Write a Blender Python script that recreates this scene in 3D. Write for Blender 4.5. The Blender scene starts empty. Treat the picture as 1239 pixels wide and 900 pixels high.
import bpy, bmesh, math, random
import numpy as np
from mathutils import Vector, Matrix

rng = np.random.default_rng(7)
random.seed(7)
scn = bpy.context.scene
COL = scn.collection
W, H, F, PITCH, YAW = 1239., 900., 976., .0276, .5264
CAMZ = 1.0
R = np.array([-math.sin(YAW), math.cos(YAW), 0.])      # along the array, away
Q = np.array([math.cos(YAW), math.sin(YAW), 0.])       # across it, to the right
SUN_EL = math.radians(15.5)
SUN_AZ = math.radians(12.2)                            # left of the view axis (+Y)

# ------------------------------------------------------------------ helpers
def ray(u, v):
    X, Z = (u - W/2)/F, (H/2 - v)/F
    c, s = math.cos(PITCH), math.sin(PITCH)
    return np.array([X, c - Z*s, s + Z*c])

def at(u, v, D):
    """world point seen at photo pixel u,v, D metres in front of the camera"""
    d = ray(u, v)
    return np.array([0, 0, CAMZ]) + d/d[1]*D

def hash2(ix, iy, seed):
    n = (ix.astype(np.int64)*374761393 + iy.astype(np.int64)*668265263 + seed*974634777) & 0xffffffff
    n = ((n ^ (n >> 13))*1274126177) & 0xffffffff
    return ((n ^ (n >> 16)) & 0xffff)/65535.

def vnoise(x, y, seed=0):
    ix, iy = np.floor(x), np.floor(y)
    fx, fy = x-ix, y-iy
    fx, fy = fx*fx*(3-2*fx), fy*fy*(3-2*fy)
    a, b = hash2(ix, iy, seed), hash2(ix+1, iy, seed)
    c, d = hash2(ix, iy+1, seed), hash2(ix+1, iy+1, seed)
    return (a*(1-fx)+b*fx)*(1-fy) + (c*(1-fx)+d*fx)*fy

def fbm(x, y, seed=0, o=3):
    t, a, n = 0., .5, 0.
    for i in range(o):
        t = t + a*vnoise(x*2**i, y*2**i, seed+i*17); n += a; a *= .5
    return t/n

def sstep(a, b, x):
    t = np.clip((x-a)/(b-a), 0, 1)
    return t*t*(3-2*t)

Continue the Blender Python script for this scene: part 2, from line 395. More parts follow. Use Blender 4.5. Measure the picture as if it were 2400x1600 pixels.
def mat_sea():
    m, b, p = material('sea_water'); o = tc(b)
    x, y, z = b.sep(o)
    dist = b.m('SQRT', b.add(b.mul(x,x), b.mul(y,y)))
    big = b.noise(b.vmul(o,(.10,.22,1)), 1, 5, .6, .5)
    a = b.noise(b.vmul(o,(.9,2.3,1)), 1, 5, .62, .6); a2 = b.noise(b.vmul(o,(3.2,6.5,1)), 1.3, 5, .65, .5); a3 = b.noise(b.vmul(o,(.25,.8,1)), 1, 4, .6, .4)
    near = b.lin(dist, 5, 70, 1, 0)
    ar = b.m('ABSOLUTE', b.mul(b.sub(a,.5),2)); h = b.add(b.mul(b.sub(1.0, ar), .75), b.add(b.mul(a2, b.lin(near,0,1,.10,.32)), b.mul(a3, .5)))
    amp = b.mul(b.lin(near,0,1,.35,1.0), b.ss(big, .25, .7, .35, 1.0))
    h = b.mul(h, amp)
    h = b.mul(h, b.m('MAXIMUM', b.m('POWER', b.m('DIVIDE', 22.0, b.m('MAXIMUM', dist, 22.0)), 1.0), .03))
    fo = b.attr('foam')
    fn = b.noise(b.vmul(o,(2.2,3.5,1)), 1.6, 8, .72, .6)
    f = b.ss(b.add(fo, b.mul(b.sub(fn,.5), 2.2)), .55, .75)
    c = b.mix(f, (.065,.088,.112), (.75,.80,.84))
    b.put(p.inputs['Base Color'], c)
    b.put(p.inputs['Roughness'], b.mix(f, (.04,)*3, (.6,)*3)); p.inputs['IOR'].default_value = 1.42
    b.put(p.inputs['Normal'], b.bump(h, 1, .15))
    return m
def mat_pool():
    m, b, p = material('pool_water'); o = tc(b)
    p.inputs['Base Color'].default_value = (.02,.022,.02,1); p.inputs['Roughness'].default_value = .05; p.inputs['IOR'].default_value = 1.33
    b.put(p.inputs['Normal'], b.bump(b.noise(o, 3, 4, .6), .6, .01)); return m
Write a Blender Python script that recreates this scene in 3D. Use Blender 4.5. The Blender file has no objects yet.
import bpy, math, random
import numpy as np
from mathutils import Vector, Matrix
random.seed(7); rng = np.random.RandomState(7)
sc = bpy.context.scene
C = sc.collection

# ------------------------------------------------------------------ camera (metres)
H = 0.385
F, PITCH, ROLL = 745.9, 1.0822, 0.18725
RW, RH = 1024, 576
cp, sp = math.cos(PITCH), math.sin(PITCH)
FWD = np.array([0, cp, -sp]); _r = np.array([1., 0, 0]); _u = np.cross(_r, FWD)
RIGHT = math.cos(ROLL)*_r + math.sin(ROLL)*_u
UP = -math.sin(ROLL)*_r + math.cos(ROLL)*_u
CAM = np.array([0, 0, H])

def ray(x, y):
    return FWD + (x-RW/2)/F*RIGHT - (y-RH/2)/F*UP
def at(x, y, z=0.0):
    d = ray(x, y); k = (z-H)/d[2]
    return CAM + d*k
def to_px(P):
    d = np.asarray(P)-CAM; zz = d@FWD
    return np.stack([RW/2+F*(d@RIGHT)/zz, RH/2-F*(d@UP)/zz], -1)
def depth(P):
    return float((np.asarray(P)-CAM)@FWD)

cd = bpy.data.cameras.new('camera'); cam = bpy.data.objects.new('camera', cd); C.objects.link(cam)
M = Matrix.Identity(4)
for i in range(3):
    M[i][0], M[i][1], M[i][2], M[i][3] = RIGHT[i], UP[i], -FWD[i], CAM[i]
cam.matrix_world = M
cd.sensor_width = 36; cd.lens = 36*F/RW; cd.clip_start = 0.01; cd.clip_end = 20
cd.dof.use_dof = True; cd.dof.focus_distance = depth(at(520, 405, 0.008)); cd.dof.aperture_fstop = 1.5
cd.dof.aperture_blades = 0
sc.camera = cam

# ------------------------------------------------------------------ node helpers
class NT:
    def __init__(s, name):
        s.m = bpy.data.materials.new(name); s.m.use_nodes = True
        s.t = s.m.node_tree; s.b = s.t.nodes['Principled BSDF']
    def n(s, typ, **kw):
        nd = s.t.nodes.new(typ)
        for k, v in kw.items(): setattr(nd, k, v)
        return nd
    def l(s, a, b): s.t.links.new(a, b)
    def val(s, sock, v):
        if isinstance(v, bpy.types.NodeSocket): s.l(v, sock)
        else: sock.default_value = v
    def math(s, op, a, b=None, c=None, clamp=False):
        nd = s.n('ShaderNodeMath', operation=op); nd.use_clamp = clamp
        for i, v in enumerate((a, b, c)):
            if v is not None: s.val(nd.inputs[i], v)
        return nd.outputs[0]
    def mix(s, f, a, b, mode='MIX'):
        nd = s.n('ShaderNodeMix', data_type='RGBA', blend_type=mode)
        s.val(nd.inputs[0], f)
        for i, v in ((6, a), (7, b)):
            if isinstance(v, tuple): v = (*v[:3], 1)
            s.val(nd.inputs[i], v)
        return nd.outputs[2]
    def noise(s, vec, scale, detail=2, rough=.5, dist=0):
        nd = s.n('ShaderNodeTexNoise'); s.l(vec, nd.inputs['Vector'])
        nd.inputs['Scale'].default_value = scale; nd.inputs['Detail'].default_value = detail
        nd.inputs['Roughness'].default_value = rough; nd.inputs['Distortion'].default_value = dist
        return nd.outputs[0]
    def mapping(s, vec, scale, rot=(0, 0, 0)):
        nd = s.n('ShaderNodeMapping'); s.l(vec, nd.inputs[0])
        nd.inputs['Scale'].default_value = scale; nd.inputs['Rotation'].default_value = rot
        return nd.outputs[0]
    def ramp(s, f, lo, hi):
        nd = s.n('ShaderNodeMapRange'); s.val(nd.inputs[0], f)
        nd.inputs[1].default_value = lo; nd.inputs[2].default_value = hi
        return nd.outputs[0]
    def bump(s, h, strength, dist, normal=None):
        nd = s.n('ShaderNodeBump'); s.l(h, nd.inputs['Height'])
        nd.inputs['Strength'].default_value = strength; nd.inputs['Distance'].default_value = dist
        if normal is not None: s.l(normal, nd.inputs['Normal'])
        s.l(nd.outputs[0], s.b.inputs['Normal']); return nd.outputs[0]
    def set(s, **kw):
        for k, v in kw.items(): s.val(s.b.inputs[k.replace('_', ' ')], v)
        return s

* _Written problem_
Above are the entries. Quote exactly the lines from the one bearing "no objects yet." through the one bearing "C = sc.collection".

* _Written solution_
Write a Blender Python script that recreates this scene in 3D. Use Blender 4.5. The Blender file has no objects yet.
import bpy, math, random
import numpy as np
from mathutils import Vector, Matrix
random.seed(7); rng = np.random.RandomState(7)
sc = bpy.context.scene
C = sc.collection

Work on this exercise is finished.